**WHAT TO DO**
Every line below is to be copied exactly, with the pictures left out.

**AVAILABLE DATA**
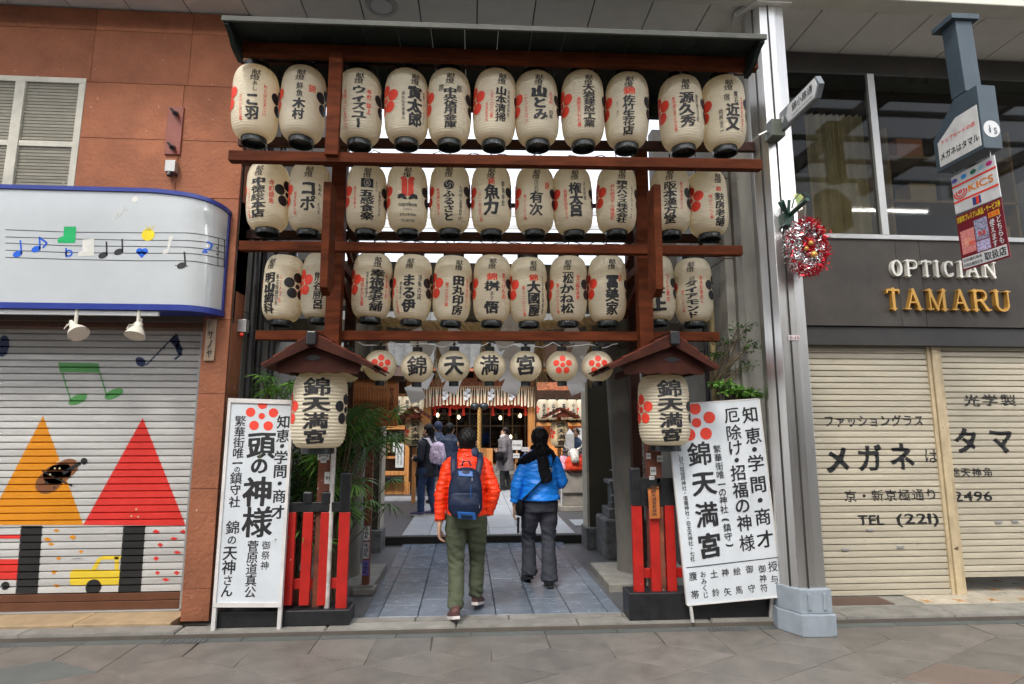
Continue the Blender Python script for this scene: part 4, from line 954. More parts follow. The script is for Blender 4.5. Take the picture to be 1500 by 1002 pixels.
# ------------------------------------------------------------------ the timber lantern gate
def YG(Y0, x): return Y0 - .03 * x
def PG(px, py, Y0):
    v = P(px, py, Y0)
    for _ in range(3): v = P(px, py, YG(Y0, v.x))
    return v
paper_m = pm('lantern_paper', (.93, .87, .70), .75, var=.06, scale=3, bump=.12, bscale=40, rnd=.09, translucent=.48, stain=.2, spec=.2, tcol=(.96, .84, .60))
paper_i = ink_m; lac_m = pm('black_lacquer', (.015, .02, .02), .28, var=.2, bump=.03)
gate = thing('lantern_gate', 'red brown timber rack gate hung with four rows of paper lanterns', 'gate', (.1, 5.2, 0))
def beam(name, a, b, Y0, w, h, mat=wood_red):   # a, b: photo pixels of the beam's mid line at its two ends
    p, q = PG(a[0], a[1], Y0), PG(b[0], b[1], Y0); return MB().bar(p, q, w, h).build(name, mat, gate, bevel=.004)
beam('beam', (337, 230), (1114, 243), 4.45, .07, .085); beam('beam', (352, 361), (1086, 368), 5.02, .07, .085); beam('beam', (376, 491.5), (1052, 493.5), 5.3, .07, .085)
beam('roof_beam', (346, 73), (1108, 96), 4.42, .07, .10)
for (a, b, Y0) in (((350, 208), (1105, 216), 4.98), ((352, 344), (1065, 350), 5.5), ((520, 300), (925, 302), 6.2)): beam('rear_rail', a, b, Y0, .05, .085 if Y0 < 6 else .04, pm('rail_wood', (.04, .013, .007), .6, var=.2, bump=.3, spec=.25))
for (a, b, Y0) in (((352, 90), (1100, 108), 4.72), ((355, 240), (1080, 248), 5.22), ((385, 366), (1060, 374), 5.48)): beam('hanging_rail', a, b, Y0, .035, .03, MATS['rail_wood'])
# roof: front edge strip, dark boarded underside
ra, rb_ = PG(325, 27, 4.12), PG(1123, 54.5, 4.12)
MB().bar(ra, rb_, .02, .042).build('roof_edge', pm('edge_grey', (.09, .093, .08), .6, stain=.5, spec=.2), gate, bevel=.003)
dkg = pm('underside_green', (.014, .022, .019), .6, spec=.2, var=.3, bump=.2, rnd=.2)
nb = 16
for i in range(nb):
    t0, t1 = i / nb, (i + 1) / nb; a = ra.lerp(rb_, t0); b = ra.lerp(rb_, t1); dz = -.005
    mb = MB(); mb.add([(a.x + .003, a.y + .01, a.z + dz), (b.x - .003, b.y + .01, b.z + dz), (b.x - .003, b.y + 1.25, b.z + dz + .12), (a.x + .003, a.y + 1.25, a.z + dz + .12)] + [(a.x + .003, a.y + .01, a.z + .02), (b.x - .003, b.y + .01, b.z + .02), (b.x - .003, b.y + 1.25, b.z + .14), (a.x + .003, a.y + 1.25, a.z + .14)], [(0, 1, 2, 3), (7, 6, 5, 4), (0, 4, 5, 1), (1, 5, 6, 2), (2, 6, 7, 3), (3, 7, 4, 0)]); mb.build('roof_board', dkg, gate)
for e, sg in ((ra, 1), (rb_, -1)):
    pr = [(0, 0), (0, -.04), (.05, -.05), (.10, -.08), (.14, -.12), (.2, -.14), (.3, -.16), (.3, 0)]
    MB().prism([(e.y + .01 + a, e.z + b) for a, b in pr], e.x + sg * .012, e.x + sg * .05, 'x').build('end_bracket', dkg, gate)
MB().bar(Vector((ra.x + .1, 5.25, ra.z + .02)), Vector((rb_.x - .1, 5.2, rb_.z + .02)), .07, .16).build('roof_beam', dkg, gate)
rk = MB()
# posts, struts, arms
post_old = pm('worn_post', (.16, .045, .022), .65, var=.35, scale=7, bump=.5, bscale=30, spot=((.42, .36, .3), .22, 11), stain=.5)
def vpost(name, px, py0, py1, Y, w, dpt, mat=wood_red, slope=0.0, ztop=None, zbot=None):
    a = P(px, py0, Y); b = P(px, py1, Y); z0 = b.z if zbot is None else zbot; z1 = a.z if ztop is None else ztop
    return MB().box(-w / 2, w / 2, -dpt / 2, dpt / 2, 0, z1 - z0, Matrix.Translation((b.x, Y, z0))).build(name, mat, gate, bevel=.004)
vpost('post', 488, 200, 490, 5.27, .13, .12, zbot=2.2, ztop=4.55); vpost('post', 945, 200, 490, 5.2, .13, .12, zbot=2.2, ztop=4.6)
vpost('post', 478, 200, 700, 5.27, .12, .12, post_old, zbot=.0, ztop=2.2); vpost('post', 957, 200, 700, 5.2, .12, .12, post_old, zbot=.0, ztop=2.2)
vpost('strut', 486, 78, 228, 4.44, .105, .05); vpost('strut', 960, 92, 240, 4.40, .095, .05)
for (px, Yb, xw) in ((508, 6.1, .1), (930, 6.1, .1)): vpost('rear_post', px, 200, 600, Yb, xw, .1, MATS['rail_wood'], zbot=0, ztop=4.6)
for (a, b, Y0, Y1) in (((481, 268), (484, 430), 4.62, 4.98), ((961, 272), (954, 432), 4.55, 4.92)):
    p, q = P(a[0], a[1], Y0), P(b[0], b[1], Y0); rr_w = .062
    mb = MB(); prf = [(Y0 - .03, p.z), (Y0 + .16, p.z), (Y0 + .22, q.z + .1), (Y0 + .10, q.z), (Y0 + .0, q.z + .05)]
    mb.prism(prf, p.x - rr_w / 2, p.x + rr_w / 2, 'x').build('brace_board', wood_red, gate, bevel=.004)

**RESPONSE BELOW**
Continue the Blender Python script for this scene: part 4, from line 954. More parts follow. The script is for Blender 4.5. Take the picture to be 1500 by 1002 pixels.
# ------------------------------------------------------------------ the timber lantern gate
def YG(Y0, x): return Y0 - .03 * x
def PG(px, py, Y0):
    v = P(px, py, Y0)
    for _ in range(3): v = P(px, py, YG(Y0, v.x))
    return v
paper_m = pm('lantern_paper', (.93, .87, .70), .75, var=.06, scale=3, bump=.12, bscale=40, rnd=.09, translucent=.48, stain=.2, spec=.2, tcol=(.96, .84, .60))
paper_i = ink_m; lac_m = pm('black_lacquer', (.015, .02, .02), .28, var=.2, bump=.03)
gate = thing('lantern_gate', 'red brown timber rack gate hung with four rows of paper lanterns', 'gate', (.1, 5.2, 0))
def beam(name, a, b, Y0, w, h, mat=wood_red):   # a, b: photo pixels of the beam's mid line at its two ends
    p, q = PG(a[0], a[1], Y0), PG(b[0], b[1], Y0); return MB().bar(p, q, w, h).build(name, mat, gate, bevel=.004)
beam('beam', (337, 230), (1114, 243), 4.45, .07, .085); beam('beam', (352, 361), (1086, 368), 5.02, .07, .085); beam('beam', (376, 491.5), (1052, 493.5), 5.3, .07, .085)
beam('roof_beam', (346, 73), (1108, 96), 4.42, .07, .10)
for (a, b, Y0) in (((350, 208), (1105, 216), 4.98), ((352, 344), (1065, 350), 5.5), ((520, 300), (925, 302), 6.2)): beam('rear_rail', a, b, Y0, .05, .085 if Y0 < 6 else .04, pm('rail_wood', (.04, .013, .007), .6, var=.2, bump=.3, spec=.25))
for (a, b, Y0) in (((352, 90), (1100, 108), 4.72), ((355, 240), (1080, 248), 5.22), ((385, 366), (1060, 374), 5.48)): beam('hanging_rail', a, b, Y0, .035, .03, MATS['rail_wood'])
# roof: front edge strip, dark boarded underside
ra, rb_ = PG(325, 27, 4.12), PG(1123, 54.5, 4.12)
MB().bar(ra, rb_, .02, .042).build('roof_edge', pm('edge_grey', (.09, .093, .08), .6, stain=.5, spec=.2), gate, bevel=.003)
dkg = pm('underside_green', (.014, .022, .019), .6, spec=.2, var=.3, bump=.2, rnd=.2)
nb = 16
for i in range(nb):
    t0, t1 = i / nb, (i + 1) / nb; a = ra.lerp(rb_, t0); b = ra.lerp(rb_, t1); dz = -.005
    mb = MB(); mb.add([(a.x + .003, a.y + .01, a.z + dz), (b.x - .003, b.y + .01, b.z + dz), (b.x - .003, b.y + 1.25, b.z + dz + .12), (a.x + .003, a.y + 1.25, a.z + dz + .12)] + [(a.x + .003, a.y + .01, a.z + .02), (b.x - .003, b.y + .01, b.z + .02), (b.x - .003, b.y + 1.25, b.z + .14), (a.x + .003, a.y + 1.25, a.z + .14)], [(0, 1, 2, 3), (7, 6, 5, 4), (0, 4, 5, 1), (1, 5, 6, 2), (2, 6, 7, 3), (3, 7, 4, 0)]); mb.build('roof_board', dkg, gate)
for e, sg in ((ra, 1), (rb_, -1)):
    pr = [(0, 0), (0, -.04), (.05, -.05), (.10, -.08), (.14, -.12), (.2, -.14), (.3, -.16), (.3, 0)]
    MB().prism([(e.y + .01 + a, e.z + b) for a, b in pr], e.x + sg * .012, e.x + sg * .05, 'x').build('end_bracket', dkg, gate)
MB().bar(Vector((ra.x + .1, 5.25, ra.z + .02)), Vector((rb_.x - .1, 5.2, rb_.z + .02)), .07, .16).build('roof_beam', dkg, gate)
rk = MB()
# posts, struts, arms
post_old = pm('worn_post', (.16, .045, .022), .65, var=.35, scale=7, bump=.5, bscale=30, spot=((.42, .36, .3), .22, 11), stain=.5)
def vpost(name, px, py0, py1, Y, w, dpt, mat=wood_red, slope=0.0, ztop=None, zbot=None):
    a = P(px, py0, Y); b = P(px, py1, Y); z0 = b.z if zbot is None else zbot; z1 = a.z if ztop is None else ztop
    return MB().box(-w / 2, w / 2, -dpt / 2, dpt / 2, 0, z1 - z0, Matrix.Translation((b.x, Y, z0))).build(name, mat, gate, bevel=.004)
vpost('post', 488, 200, 490, 5.27, .13, .12, zbot=2.2, ztop=4.55); vpost('post', 945, 200, 490, 5.2, .13, .12, zbot=2.2, ztop=4.6)
vpost('post', 478, 200, 700, 5.27, .12, .12, post_old, zbot=.0, ztop=2.2); vpost('post', 957, 200, 700, 5.2, .12, .12, post_old, zbot=.0, ztop=2.2)
vpost('strut', 486, 78, 228, 4.44, .105, .05); vpost('strut', 960, 92, 240, 4.40, .095, .05)
for (px, Yb, xw) in ((508, 6.1, .1), (930, 6.1, .1)): vpost('rear_post', px, 200, 600, Yb, xw, .1, MATS['rail_wood'], zbot=0, ztop=4.6)
for (a, b, Y0, Y1) in (((481, 268), (484, 430), 4.62, 4.98), ((961, 272), (954, 432), 4.55, 4.92)):
    p, q = P(a[0], a[1], Y0), P(b[0], b[1], Y0); rr_w = .062
    mb = MB(); prf = [(Y0 - .03, p.z), (Y0 + .16, p.z), (Y0 + .22, q.z + .1), (Y0 + .10, q.z), (Y0 + .0, q.z + .05)]
    mb.prism(prf, p.x - rr_w / 2, p.x + rr_w / 2, 'x').build('brace_board', wood_red, gate, bevel=.004)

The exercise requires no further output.